The Include Autism resource has been created by members of the charity’s Youth Council to help tackle the problem of loneliness and social isolation felt by many of their peers. According to research by the Jo Cox Loneliness Commission, 81% of autistic adults say they feel lonely at least some of the time due to autism-related anxiety, while over 80% of young people with autism believe they spend less time socialising than their peers.

The new toolkit, which has been funded by the Comic Relief Sustainability Fund, has been developed to give those running youth groups or clubs a better understanding of autism and how to support autistic young people. It is also hoped it will help parents and young people approach local youth leaders and suggest changes to increase accessibility.

The toolkit

It offers advice on what autism is and how to talk about it positively, as well as tips on simple changes youth leaders can make to make meetings more accessible for all. These tips include:

• Giving new members the option of visiting the group before they start
• Dim the lightbulbs, use natural light, or allow sunglasses
• Say a person’s name before giving clear and straightforward instructions
• Allow headphones or ear-defenders and have a designated quiet room
• Have a visual agenda showing what is going to happen
• Offer new members a buddy to show them where to go and what to do.
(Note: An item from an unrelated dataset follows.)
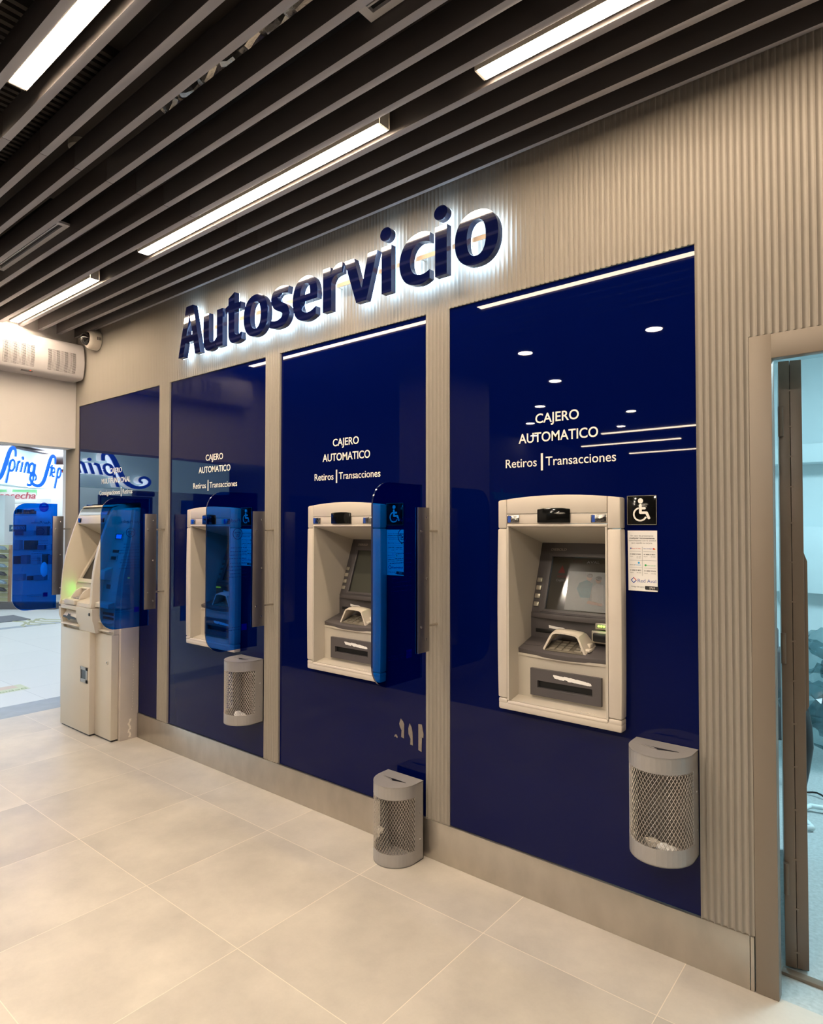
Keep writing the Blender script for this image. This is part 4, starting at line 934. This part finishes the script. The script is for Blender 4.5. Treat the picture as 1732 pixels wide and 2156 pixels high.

Georgia Ellin, 20, a member of Ambitious about Autism’s Youth Council, said:

“We wanted to create this resource because many of us have personally experienced exclusion from youth groups, being told they ‘couldn’t deal with us’.

“Our aim is to show that it’s actually very easy to include autistic people – often it takes very simple changes to language, attitude and the environment. We hope this resource will help more autistic young people feel welcome and included by youth groups and within their wider community.”

Jolanta Lasota, Chief Executive of Ambitious about Autism, said:

“Young people with autism are among the most isolated in society. Not only are they at much higher risk of exclusion from school, they also face barriers in many other aspects of their lives – such as entering youth groups.

“We’re very proud of our Youth Patron’s determination to tackle this problem on behalf of their peers in such a positive and practical way. This resource will increase understanding and acceptance of autism and ensure autistic young people have opportunities to make new friends, increase their independence and learn new skills.”

Ambitious about Autism’s Youth Council is a group of 15 young autistic people aged 16-25 from across England who directly steer the charity’s campaign work and consult with a wide range of organisations to improve services for young autistic people.